Religious literalists suffer from analogous defects, failing to see the empirically predictive nature of some of their assertions and refusing to recognize the human and historical character of the religious claims they make. Even God’s revelation, Haught notes, is communicated in human terms—treasure in earthen vessels.

Haught calls for all partners in the conversation to recognize that explanations of natural phenomena, including the human, can function on a variety of “levels” and that these levels need not compete with one another. He adds his voice to such balanced explorers of religion and science as John Polkinghorne, Ian Barbour and Arthur Peacocke. He shares with them a view of God akin to that of process theology: God as a divine Being engaged in the process of natural becoming without being identical with it; a divine Being marked by vulnerability and engaged in a suffering love for the world and all its creatures.

Haught believes that science does have important implications for theology. Scientific knowledge of the evolutionary process calls forth an awareness of its complexity, chaos and radically unfinished nature. Seen in this light, the Christian affirmation of providence focuses strongly on the future and issues in the virtue of hope. God does not “design” nature in the manner expected by the intelligent-design school, but rather calls forth the potentialities of nature in an ever increasing flow of creativity and empathy for creatures.

The real depth of nature lies in its relation to divine creativity and its expression of divine love. Human beings are called by their very nature as creatures to participate in an ongoing, open-ended process. In doing so, we are able to come to a deeper consciousness of divine love, to choose freely to cooperate with it, and thereby to contribute to the flourishing of the creation.

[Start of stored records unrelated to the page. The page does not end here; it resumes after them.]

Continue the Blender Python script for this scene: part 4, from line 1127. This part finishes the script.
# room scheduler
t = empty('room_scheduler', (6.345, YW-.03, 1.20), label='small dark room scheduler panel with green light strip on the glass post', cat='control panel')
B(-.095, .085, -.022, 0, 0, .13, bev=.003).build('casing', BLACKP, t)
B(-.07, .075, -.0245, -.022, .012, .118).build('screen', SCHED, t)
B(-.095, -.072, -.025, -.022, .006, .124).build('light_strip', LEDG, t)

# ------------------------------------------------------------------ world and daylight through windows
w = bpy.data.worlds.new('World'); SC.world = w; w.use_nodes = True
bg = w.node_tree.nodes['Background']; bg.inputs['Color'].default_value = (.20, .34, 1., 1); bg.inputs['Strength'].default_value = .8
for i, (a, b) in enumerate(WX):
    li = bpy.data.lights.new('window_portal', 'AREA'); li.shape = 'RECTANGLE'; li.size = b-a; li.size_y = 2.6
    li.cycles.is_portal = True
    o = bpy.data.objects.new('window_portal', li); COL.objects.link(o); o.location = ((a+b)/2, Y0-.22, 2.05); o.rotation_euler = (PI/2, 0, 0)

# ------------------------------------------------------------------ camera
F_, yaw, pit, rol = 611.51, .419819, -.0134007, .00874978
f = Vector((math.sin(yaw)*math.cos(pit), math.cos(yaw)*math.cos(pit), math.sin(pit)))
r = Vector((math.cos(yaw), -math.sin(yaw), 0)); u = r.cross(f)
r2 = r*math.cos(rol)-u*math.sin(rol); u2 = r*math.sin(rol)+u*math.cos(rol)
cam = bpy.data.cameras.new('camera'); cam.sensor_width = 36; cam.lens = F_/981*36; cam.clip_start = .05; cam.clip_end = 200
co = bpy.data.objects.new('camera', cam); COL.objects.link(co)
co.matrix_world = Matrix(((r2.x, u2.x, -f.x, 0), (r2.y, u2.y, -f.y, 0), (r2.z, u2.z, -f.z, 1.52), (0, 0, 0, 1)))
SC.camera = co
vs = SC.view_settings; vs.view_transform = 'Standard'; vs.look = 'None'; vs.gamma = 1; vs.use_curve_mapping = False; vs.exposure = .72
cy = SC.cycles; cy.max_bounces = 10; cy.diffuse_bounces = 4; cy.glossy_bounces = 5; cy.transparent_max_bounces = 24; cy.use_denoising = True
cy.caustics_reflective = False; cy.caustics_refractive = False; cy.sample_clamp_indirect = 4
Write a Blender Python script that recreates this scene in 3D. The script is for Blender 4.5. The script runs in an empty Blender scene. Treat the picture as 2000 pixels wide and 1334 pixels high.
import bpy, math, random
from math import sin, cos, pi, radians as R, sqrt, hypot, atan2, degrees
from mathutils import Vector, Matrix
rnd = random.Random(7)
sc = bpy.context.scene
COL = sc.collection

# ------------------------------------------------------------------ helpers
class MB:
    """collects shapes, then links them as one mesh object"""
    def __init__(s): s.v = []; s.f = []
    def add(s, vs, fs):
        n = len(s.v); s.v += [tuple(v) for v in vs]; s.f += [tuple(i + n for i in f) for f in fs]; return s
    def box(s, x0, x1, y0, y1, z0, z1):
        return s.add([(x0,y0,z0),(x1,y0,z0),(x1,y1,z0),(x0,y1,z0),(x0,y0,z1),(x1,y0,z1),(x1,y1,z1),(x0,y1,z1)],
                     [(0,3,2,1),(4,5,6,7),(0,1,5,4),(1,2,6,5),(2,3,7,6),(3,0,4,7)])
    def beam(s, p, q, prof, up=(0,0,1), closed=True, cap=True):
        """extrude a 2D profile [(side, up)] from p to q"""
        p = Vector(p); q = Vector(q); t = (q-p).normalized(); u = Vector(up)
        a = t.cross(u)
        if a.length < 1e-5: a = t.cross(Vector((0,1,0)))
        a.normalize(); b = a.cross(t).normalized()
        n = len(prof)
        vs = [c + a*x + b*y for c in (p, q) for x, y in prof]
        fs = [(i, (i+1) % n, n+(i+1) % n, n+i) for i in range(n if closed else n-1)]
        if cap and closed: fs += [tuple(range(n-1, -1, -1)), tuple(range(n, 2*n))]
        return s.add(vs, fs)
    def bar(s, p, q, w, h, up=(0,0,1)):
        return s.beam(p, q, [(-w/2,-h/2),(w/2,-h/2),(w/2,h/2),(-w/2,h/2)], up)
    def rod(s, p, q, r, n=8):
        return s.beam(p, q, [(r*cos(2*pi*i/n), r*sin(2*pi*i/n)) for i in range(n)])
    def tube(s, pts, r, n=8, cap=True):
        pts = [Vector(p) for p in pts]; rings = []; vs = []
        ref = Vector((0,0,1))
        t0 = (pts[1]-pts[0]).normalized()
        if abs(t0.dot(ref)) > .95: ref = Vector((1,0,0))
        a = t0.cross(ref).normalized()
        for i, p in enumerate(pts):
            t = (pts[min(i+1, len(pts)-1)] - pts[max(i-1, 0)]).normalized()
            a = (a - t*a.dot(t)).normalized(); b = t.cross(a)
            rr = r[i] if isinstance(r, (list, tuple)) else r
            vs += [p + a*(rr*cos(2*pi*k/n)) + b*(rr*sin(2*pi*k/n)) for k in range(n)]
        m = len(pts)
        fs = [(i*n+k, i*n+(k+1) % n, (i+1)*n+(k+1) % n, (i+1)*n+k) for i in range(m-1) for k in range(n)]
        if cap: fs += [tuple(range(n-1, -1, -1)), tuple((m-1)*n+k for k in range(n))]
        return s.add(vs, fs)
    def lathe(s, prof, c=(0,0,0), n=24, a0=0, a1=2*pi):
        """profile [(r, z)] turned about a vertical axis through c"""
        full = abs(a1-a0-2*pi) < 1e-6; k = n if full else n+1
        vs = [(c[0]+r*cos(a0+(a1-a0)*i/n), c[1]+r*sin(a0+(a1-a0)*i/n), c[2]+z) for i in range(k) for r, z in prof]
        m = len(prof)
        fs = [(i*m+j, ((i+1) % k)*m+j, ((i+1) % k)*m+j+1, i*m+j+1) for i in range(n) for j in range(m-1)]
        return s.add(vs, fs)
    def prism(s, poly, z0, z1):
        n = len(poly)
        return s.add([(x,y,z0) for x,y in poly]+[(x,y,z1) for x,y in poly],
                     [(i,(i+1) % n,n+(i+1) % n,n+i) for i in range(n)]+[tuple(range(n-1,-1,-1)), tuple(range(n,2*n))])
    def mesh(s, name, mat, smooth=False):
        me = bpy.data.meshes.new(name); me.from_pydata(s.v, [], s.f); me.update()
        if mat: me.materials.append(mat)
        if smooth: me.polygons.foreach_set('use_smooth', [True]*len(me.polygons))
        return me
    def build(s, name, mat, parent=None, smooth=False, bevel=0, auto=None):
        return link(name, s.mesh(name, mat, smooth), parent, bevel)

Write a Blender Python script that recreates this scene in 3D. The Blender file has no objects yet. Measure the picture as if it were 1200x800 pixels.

Readers of Haught’s previous work, especially God After Darwin, will already have come to appreciate the care with which he writes, the respect with which he treats his subject matter, and the love for nature and humanity that pervades his work. Deeper Than Darwin is intended for a broad readership. Haught is able to make complex arguments comprehensible to interested nonspecialists. He is a model public theologian whose work deserves attention and appreciation.